WORK TO BE COMPLETED: Drop every picture. Then return, exactly, the lines from the beginning of the listing below through the one containing "return norm(d)".

SUPPLIED INFORMATION:
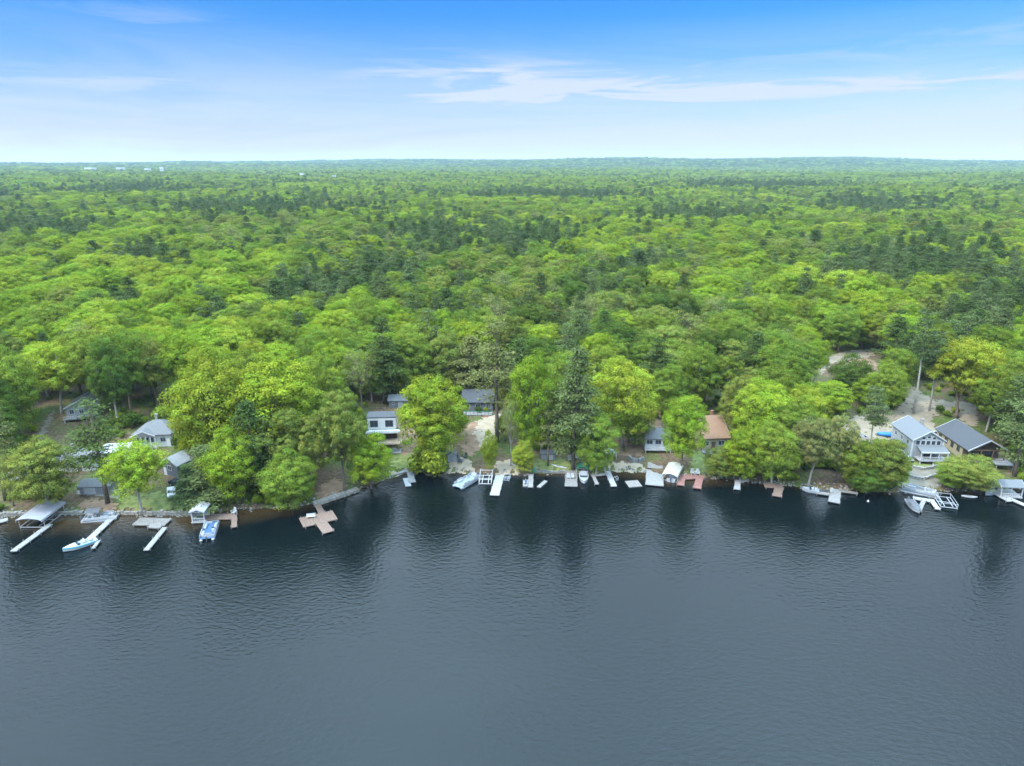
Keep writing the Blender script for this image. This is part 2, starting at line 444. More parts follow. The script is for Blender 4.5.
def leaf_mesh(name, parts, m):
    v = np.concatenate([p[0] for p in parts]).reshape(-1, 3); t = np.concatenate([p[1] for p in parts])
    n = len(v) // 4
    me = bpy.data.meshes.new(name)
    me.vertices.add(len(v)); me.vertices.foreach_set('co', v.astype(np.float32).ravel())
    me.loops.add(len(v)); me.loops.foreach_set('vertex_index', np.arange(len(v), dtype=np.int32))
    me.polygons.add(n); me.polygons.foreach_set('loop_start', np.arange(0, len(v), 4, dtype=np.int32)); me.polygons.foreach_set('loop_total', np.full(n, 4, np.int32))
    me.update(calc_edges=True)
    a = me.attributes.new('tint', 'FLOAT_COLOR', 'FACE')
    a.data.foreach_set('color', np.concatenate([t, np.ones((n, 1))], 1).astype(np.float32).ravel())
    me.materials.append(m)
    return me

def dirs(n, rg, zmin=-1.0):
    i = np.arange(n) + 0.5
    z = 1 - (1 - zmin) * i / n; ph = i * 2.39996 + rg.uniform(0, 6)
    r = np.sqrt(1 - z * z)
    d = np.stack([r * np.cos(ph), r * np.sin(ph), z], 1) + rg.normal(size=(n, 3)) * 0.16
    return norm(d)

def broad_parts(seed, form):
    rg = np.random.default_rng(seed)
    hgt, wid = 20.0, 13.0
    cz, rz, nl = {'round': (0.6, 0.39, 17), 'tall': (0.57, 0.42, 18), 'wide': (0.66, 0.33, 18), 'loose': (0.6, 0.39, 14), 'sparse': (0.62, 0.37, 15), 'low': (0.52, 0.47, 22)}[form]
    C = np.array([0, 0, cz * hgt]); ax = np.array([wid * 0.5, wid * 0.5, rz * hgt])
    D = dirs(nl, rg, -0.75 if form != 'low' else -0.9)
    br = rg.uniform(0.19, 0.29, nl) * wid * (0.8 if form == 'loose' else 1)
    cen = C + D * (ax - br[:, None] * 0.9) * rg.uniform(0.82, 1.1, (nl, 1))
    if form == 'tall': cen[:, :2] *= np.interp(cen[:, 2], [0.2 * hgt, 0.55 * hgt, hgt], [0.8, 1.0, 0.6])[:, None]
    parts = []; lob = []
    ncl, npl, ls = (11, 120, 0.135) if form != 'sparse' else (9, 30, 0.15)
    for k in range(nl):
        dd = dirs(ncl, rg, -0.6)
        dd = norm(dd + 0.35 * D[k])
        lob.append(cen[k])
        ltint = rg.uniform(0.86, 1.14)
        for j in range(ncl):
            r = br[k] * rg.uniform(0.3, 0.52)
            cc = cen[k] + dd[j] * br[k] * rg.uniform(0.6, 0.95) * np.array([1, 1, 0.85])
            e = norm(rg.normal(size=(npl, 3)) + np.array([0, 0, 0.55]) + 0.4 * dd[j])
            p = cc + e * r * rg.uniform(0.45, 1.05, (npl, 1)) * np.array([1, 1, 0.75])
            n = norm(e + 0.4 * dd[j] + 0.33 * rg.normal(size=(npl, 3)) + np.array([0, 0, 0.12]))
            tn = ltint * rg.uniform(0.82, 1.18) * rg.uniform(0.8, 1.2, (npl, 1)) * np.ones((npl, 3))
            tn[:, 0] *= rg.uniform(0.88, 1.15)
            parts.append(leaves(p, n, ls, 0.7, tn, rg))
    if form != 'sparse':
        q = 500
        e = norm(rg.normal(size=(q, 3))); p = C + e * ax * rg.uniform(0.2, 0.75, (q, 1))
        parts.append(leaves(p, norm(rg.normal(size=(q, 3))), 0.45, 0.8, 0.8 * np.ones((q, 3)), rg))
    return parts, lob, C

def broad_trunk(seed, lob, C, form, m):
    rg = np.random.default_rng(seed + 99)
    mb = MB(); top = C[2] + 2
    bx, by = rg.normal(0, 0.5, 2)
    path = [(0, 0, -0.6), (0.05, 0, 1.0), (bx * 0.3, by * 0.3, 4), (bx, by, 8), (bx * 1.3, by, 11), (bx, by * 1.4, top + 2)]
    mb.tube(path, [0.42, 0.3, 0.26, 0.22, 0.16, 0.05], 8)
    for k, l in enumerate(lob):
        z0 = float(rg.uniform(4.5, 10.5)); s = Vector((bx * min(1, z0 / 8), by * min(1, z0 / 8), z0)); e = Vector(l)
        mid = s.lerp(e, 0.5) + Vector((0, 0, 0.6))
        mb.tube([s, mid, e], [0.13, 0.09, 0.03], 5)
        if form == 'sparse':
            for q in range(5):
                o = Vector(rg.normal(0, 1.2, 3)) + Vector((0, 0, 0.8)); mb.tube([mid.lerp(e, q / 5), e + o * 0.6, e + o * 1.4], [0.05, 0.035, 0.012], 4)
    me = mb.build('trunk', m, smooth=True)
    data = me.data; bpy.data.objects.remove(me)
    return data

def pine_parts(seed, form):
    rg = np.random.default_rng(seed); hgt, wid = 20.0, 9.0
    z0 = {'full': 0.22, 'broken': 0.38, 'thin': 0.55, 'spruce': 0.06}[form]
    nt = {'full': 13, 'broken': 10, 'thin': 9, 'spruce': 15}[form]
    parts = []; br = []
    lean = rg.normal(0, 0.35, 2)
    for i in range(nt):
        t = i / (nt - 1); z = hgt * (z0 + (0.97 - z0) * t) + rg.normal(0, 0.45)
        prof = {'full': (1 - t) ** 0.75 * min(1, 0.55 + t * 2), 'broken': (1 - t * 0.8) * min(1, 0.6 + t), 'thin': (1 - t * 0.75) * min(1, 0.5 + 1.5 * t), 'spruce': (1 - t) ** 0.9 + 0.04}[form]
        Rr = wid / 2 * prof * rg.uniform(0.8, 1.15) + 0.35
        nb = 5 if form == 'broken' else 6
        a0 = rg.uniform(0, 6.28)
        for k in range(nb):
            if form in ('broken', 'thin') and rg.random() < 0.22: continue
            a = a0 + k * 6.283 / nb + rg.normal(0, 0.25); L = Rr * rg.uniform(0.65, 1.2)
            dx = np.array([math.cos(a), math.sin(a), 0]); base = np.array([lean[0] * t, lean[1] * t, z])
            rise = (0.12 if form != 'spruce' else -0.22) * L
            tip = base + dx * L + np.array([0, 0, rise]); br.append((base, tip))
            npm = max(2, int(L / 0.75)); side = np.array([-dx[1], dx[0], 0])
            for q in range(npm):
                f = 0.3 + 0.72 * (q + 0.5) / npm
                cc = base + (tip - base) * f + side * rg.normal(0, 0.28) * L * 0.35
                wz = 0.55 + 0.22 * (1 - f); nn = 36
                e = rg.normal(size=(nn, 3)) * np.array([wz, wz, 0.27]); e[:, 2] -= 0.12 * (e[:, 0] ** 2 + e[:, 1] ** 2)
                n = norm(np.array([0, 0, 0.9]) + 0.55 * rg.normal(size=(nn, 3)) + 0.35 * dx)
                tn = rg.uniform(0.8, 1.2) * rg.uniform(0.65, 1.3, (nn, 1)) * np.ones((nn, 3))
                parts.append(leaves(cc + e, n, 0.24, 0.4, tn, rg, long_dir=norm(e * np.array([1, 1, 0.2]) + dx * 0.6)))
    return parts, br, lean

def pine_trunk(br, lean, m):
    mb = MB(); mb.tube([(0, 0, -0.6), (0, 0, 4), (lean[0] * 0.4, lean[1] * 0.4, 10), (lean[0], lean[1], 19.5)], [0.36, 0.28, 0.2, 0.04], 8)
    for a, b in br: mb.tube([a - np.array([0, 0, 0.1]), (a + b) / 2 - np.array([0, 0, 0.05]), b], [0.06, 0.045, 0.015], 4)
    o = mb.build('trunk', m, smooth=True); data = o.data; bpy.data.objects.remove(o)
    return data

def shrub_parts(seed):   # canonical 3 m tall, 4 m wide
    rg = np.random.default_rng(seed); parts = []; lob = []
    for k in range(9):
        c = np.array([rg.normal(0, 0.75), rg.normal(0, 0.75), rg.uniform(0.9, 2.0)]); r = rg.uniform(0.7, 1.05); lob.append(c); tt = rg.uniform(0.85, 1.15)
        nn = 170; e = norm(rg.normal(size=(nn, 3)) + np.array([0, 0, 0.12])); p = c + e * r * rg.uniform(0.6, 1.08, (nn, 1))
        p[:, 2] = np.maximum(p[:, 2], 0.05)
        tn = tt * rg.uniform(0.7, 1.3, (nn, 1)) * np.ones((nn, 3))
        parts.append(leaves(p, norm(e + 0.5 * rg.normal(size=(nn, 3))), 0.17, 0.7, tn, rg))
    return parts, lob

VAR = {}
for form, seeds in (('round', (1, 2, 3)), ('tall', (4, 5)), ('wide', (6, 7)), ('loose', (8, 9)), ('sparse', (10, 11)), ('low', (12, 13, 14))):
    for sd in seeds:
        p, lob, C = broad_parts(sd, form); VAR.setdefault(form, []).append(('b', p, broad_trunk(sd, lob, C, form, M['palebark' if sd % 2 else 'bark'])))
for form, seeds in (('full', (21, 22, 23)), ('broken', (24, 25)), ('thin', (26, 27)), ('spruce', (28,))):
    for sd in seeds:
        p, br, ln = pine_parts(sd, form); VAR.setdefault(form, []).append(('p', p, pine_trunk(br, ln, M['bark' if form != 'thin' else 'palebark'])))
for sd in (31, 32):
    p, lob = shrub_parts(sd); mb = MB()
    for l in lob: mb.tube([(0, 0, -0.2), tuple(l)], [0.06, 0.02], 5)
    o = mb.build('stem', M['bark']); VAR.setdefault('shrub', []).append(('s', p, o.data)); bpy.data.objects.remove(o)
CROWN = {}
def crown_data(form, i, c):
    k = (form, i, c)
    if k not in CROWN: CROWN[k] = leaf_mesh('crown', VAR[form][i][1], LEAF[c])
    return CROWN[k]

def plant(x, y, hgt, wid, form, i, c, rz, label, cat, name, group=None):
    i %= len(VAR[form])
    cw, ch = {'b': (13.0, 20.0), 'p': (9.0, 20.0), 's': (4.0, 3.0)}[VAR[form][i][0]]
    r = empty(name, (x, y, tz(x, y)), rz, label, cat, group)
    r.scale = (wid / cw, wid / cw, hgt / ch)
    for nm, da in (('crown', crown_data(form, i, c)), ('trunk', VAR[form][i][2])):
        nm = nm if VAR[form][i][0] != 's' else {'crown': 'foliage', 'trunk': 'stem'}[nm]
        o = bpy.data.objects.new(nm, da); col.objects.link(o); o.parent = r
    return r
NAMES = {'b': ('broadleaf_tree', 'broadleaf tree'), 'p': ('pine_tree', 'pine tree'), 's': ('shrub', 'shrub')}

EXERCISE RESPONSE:
Keep writing the Blender script for this image. This is part 2, starting at line 444. More parts follow. The script is for Blender 4.5.
def leaf_mesh(name, parts, m):
    v = np.concatenate([p[0] for p in parts]).reshape(-1, 3); t = np.concatenate([p[1] for p in parts])
    n = len(v) // 4
    me = bpy.data.meshes.new(name)
    me.vertices.add(len(v)); me.vertices.foreach_set('co', v.astype(np.float32).ravel())
    me.loops.add(len(v)); me.loops.foreach_set('vertex_index', np.arange(len(v), dtype=np.int32))
    me.polygons.add(n); me.polygons.foreach_set('loop_start', np.arange(0, len(v), 4, dtype=np.int32)); me.polygons.foreach_set('loop_total', np.full(n, 4, np.int32))
    me.update(calc_edges=True)
    a = me.attributes.new('tint', 'FLOAT_COLOR', 'FACE')
    a.data.foreach_set('color', np.concatenate([t, np.ones((n, 1))], 1).astype(np.float32).ravel())
    me.materials.append(m)
    return me

def dirs(n, rg, zmin=-1.0):
    i = np.arange(n) + 0.5
    z = 1 - (1 - zmin) * i / n; ph = i * 2.39996 + rg.uniform(0, 6)
    r = np.sqrt(1 - z * z)
    d = np.stack([r * np.cos(ph), r * np.sin(ph), z], 1) + rg.normal(size=(n, 3)) * 0.16
    return norm(d)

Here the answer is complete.